Above: Which of the following would you select?

Image Credit: Staples

Perhaps most interestingly, small business owners prefer Facebook fans to Twitter followers by almost a four to one ratio. Only 12 percent of the owners picked two million Twitter followers, suggesting that Twitter followers are only 25 percent as valuable as Facebook followers and fans. That makes sense, given recent data that engaged Facebook fans are worth hundreds of dollars each in lifetime value, with some — for brands like Zara and Levis — being worth $300-400.

Compare that to a Super Bowl ad that makes a momentary buzz and then is gone, or Twitter followers who are much less likely to actually see any communications from the brand, and the value is clear.

“The results showed that these savvy business owners are not only utilizing social media in advanced ways but that the understanding of the philosophies behind why social media works and how it can help business were advanced,” a Staples representative said.

Further evidence of that?

Engaging customers via social edged out boosting sales when business owners — who spend 5.5 hours per week on social media marketing — were asked why they invest time, energy, and money in social. That’s a big difference from even a year ago, when increasing sales was the most important reason for most businesses to jump on the Facebook, Twitter, and Pinterest bandwagons.

Which doesn’t mean, of course, that small businesses don’t want to profit from social and don’t want to increase their sales.

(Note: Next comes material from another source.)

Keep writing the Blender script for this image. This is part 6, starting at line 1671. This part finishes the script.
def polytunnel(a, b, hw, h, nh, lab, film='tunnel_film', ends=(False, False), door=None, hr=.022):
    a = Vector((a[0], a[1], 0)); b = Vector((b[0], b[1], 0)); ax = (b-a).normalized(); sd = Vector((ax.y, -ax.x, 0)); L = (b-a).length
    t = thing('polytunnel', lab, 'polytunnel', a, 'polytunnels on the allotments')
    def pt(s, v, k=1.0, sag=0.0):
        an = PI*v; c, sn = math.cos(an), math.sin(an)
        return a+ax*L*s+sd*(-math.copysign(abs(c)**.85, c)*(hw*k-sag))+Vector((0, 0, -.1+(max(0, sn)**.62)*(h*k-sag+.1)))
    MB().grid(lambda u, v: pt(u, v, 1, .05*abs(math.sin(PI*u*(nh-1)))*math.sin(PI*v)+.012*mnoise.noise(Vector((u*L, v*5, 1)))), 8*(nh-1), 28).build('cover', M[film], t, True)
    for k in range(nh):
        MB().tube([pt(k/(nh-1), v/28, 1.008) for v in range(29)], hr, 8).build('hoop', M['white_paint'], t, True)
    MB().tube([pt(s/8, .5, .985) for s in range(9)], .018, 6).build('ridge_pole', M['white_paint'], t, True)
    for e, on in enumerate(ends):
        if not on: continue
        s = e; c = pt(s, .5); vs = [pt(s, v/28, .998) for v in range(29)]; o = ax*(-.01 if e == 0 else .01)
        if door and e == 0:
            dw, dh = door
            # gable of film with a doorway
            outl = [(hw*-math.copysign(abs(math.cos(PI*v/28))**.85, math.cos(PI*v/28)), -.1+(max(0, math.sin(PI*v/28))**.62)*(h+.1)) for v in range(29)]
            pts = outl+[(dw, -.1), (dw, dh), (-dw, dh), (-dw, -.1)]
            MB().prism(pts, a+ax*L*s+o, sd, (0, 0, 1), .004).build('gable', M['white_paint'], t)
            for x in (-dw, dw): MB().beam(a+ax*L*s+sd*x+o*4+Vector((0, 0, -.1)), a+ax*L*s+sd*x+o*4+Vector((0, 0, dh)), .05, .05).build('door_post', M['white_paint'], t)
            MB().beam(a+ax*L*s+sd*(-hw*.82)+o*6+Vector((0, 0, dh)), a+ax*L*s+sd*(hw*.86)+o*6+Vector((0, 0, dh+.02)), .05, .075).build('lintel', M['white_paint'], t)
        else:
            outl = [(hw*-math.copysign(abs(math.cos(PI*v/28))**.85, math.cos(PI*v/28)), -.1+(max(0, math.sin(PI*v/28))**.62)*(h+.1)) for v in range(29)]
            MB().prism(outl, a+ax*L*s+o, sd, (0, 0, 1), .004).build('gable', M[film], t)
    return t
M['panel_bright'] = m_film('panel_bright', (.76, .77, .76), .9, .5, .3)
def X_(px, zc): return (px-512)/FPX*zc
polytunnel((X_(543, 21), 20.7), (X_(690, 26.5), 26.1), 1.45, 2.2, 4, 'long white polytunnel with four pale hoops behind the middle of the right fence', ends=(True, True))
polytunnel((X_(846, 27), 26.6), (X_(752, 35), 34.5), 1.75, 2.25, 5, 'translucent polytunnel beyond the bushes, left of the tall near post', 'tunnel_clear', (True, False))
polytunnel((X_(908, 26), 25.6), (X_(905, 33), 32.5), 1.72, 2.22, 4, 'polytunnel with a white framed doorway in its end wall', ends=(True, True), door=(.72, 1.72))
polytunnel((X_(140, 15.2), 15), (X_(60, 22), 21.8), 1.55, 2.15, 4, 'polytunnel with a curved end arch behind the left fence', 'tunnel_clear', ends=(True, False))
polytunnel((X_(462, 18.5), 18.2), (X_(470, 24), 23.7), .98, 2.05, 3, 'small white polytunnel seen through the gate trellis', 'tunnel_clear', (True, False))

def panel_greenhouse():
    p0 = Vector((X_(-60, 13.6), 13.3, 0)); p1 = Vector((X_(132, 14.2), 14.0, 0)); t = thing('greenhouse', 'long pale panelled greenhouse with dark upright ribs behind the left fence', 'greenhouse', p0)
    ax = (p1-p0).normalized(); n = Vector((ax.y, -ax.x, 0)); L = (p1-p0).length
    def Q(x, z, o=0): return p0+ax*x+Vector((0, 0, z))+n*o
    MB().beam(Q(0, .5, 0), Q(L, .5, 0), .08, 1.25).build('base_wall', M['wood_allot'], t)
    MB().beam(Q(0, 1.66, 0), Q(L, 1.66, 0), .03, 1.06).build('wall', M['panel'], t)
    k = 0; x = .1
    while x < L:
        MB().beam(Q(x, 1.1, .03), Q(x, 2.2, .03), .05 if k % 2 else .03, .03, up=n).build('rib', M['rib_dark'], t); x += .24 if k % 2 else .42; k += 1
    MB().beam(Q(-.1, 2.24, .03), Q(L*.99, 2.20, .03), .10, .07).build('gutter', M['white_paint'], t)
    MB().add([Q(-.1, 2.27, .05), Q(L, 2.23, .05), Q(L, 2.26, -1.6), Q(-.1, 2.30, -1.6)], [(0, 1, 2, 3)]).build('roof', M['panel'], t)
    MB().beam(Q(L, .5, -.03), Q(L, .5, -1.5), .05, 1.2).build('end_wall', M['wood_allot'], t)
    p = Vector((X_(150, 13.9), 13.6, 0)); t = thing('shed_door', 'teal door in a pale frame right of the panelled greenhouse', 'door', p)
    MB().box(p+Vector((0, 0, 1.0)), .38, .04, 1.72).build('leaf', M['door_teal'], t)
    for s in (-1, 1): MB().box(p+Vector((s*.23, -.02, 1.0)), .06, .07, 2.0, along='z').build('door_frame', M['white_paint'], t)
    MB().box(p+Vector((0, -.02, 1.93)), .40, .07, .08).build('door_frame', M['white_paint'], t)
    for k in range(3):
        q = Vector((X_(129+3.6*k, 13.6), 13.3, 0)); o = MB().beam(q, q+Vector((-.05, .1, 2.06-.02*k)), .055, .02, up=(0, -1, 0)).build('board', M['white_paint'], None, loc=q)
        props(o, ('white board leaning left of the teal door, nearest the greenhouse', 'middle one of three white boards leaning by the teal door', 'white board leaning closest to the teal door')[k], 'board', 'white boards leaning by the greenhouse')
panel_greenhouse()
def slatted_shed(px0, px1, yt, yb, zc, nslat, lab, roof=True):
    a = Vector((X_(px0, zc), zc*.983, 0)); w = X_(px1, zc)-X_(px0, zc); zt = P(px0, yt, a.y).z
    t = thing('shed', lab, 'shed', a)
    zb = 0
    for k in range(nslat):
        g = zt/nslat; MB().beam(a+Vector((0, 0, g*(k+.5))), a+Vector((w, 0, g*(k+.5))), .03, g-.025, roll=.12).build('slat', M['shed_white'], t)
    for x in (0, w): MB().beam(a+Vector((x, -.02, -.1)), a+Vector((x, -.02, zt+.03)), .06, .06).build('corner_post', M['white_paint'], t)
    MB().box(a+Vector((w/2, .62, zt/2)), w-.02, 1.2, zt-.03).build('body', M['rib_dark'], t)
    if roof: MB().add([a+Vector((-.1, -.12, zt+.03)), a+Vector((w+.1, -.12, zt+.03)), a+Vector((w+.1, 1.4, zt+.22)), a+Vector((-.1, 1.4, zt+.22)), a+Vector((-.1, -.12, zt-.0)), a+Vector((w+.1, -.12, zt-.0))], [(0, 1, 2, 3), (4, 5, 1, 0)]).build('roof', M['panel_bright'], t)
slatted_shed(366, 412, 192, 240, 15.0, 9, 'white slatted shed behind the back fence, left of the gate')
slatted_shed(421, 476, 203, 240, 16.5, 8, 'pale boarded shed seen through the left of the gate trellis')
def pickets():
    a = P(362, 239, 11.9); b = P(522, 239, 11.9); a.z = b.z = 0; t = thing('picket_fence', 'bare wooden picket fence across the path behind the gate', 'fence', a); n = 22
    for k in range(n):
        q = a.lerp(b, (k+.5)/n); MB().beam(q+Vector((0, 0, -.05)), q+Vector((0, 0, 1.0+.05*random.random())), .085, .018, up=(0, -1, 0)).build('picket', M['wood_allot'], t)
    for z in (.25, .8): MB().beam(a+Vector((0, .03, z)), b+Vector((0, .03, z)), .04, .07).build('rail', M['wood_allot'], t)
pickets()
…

It does mean, however, that they realize the relationship matters more than any one specific purchase, and that nurturing the relationship first will lead to great lifetime value of the customer.

One other interesting point as Twitter ramps up its advertising products, having recently launched more small-business-friendly ad options: LinkedIn is actually the second most frequently used social channel, and Pinterest ranks higher when business owners list social sites that are helpful.

Interestingly, given that many small businesses still today do not have a website (three out of five in this survey did not), 61 percent felt their blogs were their most helpful social media channel.